Another suggestion is to put the newly appointed UN High Commissioner for Human Rights, Jose Ayala Lasso, in charge of an inquiry into the massacres, whose findings the UN would make it a priority to publish. The office of the high commissioner, created last year against the recommendations of the secretary-general (he thought the post would needlessly enlarge UN bureaucracy), has the authority to intervene personally in special situations. The US is in favour of such a move, arguing that the more the UN highlights the massacres the greater chance of them being stopped.

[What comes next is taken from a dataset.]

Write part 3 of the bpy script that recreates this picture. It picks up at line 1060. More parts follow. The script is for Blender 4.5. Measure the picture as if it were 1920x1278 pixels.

A third suggestion is for the UN to send a small detachment of guards to protect refugees and also those trapped by the fighting inside the country before there is a ceasefire and a peacekeeping force can be deployed. There is such a force in Iraq, where the UN sent 300 guards to protect aid convoys and monitor conditions in the countryside.

Set against the scale of the slaughter and human misery in Rwanda, such moves seem hopelessly inadequate. However, it is not a derogation of duty by the UN to have regional organisations take over until pressure builds for an international response. The bloodshed in Rwanda happened so fast that action by outsiders could not have prevented it. The UN's emerging reponse may become a formula for future conflicts where no Western country has a clear self-interest.

And if the Rwanda operation is deemed a success - by which I mean that all nations can take some credit for having relieved the suffering and restored peace - there could be other beneficial repercussions. It could, for example, help to quieten the shrill voices of the conservatives in the US Congress, who seem hell-bent on destroying the UN by painting it as an unbearable financial burden - even though the UN's entire 1992 peacekeeping force cost dollars 2.4bn, less than the cost of two days of Desert Storm or two Stealth bombers.

A 'successful' result could help to fine-tune exactly what kind of 'reaction force', either rapid or permanent, the UN should be seeking, and the conditions under which such a force might be used. And it could help to determine how much more emphasis should be placed by the UN on preventive diplomacy - spotting and defusing crises before they explode. Recent UN missions to Somalia, Bosnia, Haiti, Angola and now Rwanda show how tricky intervention can be, and have overshadowed the relatively successful operations in Namibia, El Salvador and particularly Cambodia. In short, Rwanda, if handled well, could greatly ease the UN's terrible public relations problem.